— Stated problem —
Can you write out all the lines word for word, with no pictures?

— Data provided —

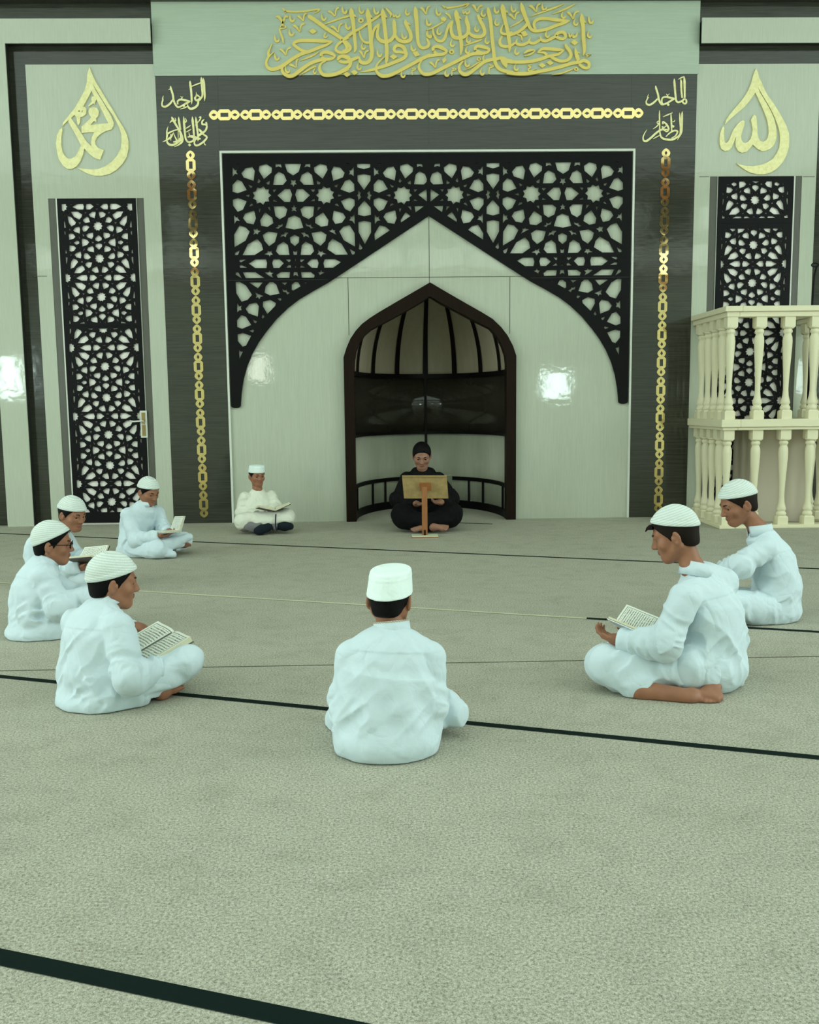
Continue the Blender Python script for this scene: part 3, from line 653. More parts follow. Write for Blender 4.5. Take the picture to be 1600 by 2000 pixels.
INS[830] = dict(main=["572,180,14 580,260,84 610,420,68 640,600,66 665,750,66 672,900,56 655,1020,8", "625,310,46 670,350,6", "145,510,24 160,620,36 220,730,46 310,752,52 370,690,52 400,580,46 445,460,50 515,375,14", "505,390,44 480,500,50 490,600,56 540,682,66 640,692,70 730,670,62 792,600,62 800,500,66 770,380,66 765,280,14",
 "800,575,40 860,642,56 950,672,66 1050,662,62 1100,600,62 1080,500,62 1020,380,62 975,270,46", "1015,335,40 1068,348,6", "1155,135,14 1170,200,68 1210,400,66 1227,600,62 1247,800,62 1266,950,62 1282,1100,62 1330,1220,62 1420,1290,62 1610,1335,62",
 "930,920,50 925,875,52 980,845,56 1085,865,62 1185,905,44 1140,960,52 1050,970,56 945,930,50", "1070,985,50 900,985,56 750,1040,62 550,1140,62 350,1240,62 150,1340,62 20,1362,62 -60,1330,56 -110,1240,46 -90,1160,30 -45,1108,10", "1250,1090,60 1100,1130,62 950,1240,62 820,1342,66 720,1362,66 640,1302,52 638,1200,42 705,1120,28",
 "160,930,52 150,885,54 210,850,60 320,880,66 398,940,46 340,992,56 230,995,56 165,940,50", "260,1005,50 100,1022,56 -30,1060,58 -160,1132,60", "1300,1085,60 1420,1062,60 1520,1110,62 1610,1122,62", "1420,1080,80 1475,1170,92 1500,1245,12",
 "1420,70,14 1435,160,92 1470,350,68 1520,560,66 1552,750,62 1562,870,52 1545,962,6", "1490,200,50 1528,232,6", "1450,440,10 1400,540,36 1420,612,46 1520,622,50 1610,590,50", "1425,660,26 1380,740,46 1400,830,52 1500,852,52 1600,830,52"],
 dots=[diamond(358, 1102, 40, 66, .35)],
 marks=["325,95,18 390,140,36 500,130,30 650,105,26 802,62,26 772,105,18 710,152,6", "385,140,28 392,175,6", "400,345,10 345,350,92 290,330,10", "345,390,28 250,450,26 140,510,30 25,548,6", "720,840,8 850,790,30 1000,740,30 1052,715,8", "720,1290,6 850,1230,22 980,1150,24 1035,1118,10", "700,190,18 715,240,36 755,205,16 765,245,36 810,225,34 822,180,10", "385,235,22 450,280,38 480,350,10", "1185,1190,18 1255,1210,36 1205,1235,30 1185,1250,22 1180,1355,20", "505,1255,18 570,1265,34 520,1290,28 500,1300,20 495,1385,20"],
 U=[(210,145), (30,335), (1280,105), (740,1090)], J=[(470,725), (225,505), (1040,170), (30,545), (1290,335), (920,450), (1110,670), (765,655), (750,850), (1070,995), (1020,1245), (370,1270)], rings=[(495,950,48,46), (995,1082,38,34)],
 V=[(868,100,965,212,1060,100), (83,1150,195,1235,268,1095)])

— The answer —
Continue the Blender Python script for this scene: part 3, from line 653. More parts follow. Write for Blender 4.5. Take the picture to be 1600 by 2000 pixels.
INS[830] = dict(main=["572,180,14 580,260,84 610,420,68 640,600,66 665,750,66 672,900,56 655,1020,8", "625,310,46 670,350,6", "145,510,24 160,620,36 220,730,46 310,752,52 370,690,52 400,580,46 445,460,50 515,375,14", "505,390,44 480,500,50 490,600,56 540,682,66 640,692,70 730,670,62 792,600,62 800,500,66 770,380,66 765,280,14",
 "800,575,40 860,642,56 950,672,66 1050,662,62 1100,600,62 1080,500,62 1020,380,62 975,270,46", "1015,335,40 1068,348,6", "1155,135,14 1170,200,68 1210,400,66 1227,600,62 1247,800,62 1266,950,62 1282,1100,62 1330,1220,62 1420,1290,62 1610,1335,62",
 "930,920,50 925,875,52 980,845,56 1085,865,62 1185,905,44 1140,960,52 1050,970,56 945,930,50", "1070,985,50 900,985,56 750,1040,62 550,1140,62 350,1240,62 150,1340,62 20,1362,62 -60,1330,56 -110,1240,46 -90,1160,30 -45,1108,10", "1250,1090,60 1100,1130,62 950,1240,62 820,1342,66 720,1362,66 640,1302,52 638,1200,42 705,1120,28",
 "160,930,52 150,885,54 210,850,60 320,880,66 398,940,46 340,992,56 230,995,56 165,940,50", "260,1005,50 100,1022,56 -30,1060,58 -160,1132,60", "1300,1085,60 1420,1062,60 1520,1110,62 1610,1122,62", "1420,1080,80 1475,1170,92 1500,1245,12",
 "1420,70,14 1435,160,92 1470,350,68 1520,560,66 1552,750,62 1562,870,52 1545,962,6", "1490,200,50 1528,232,6", "1450,440,10 1400,540,36 1420,612,46 1520,622,50 1610,590,50", "1425,660,26 1380,740,46 1400,830,52 1500,852,52 1600,830,52"],
 dots=[diamond(358, 1102, 40, 66, .35)],
 marks=["325,95,18 390,140,36 500,130,30 650,105,26 802,62,26 772,105,18 710,152,6", "385,140,28 392,175,6", "400,345,10 345,350,92 290,330,10", "345,390,28 250,450,26 140,510,30 25,548,6", "720,840,8 850,790,30 1000,740,30 1052,715,8", "720,1290,6 850,1230,22 980,1150,24 1035,1118,10", "700,190,18 715,240,36 755,205,16 765,245,36 810,225,34 822,180,10", "385,235,22 450,280,38 480,350,10", "1185,1190,18 1255,1210,36 1205,1235,30 1185,1250,22 1180,1355,20", "505,1255,18 570,1265,34 520,1290,28 500,1300,20 495,1385,20"],
 U=[(210,145), (30,335), (1280,105), (740,1090)], J=[(470,725), (225,505), (1040,170), (30,545), (1290,335), (920,450), (1110,670), (765,655), (750,850), (1070,995), (1020,1245), (370,1270)], rings=[(495,950,48,46), (995,1082,38,34)],
 V=[(868,100,965,212,1060,100), (83,1150,195,1235,268,1095)])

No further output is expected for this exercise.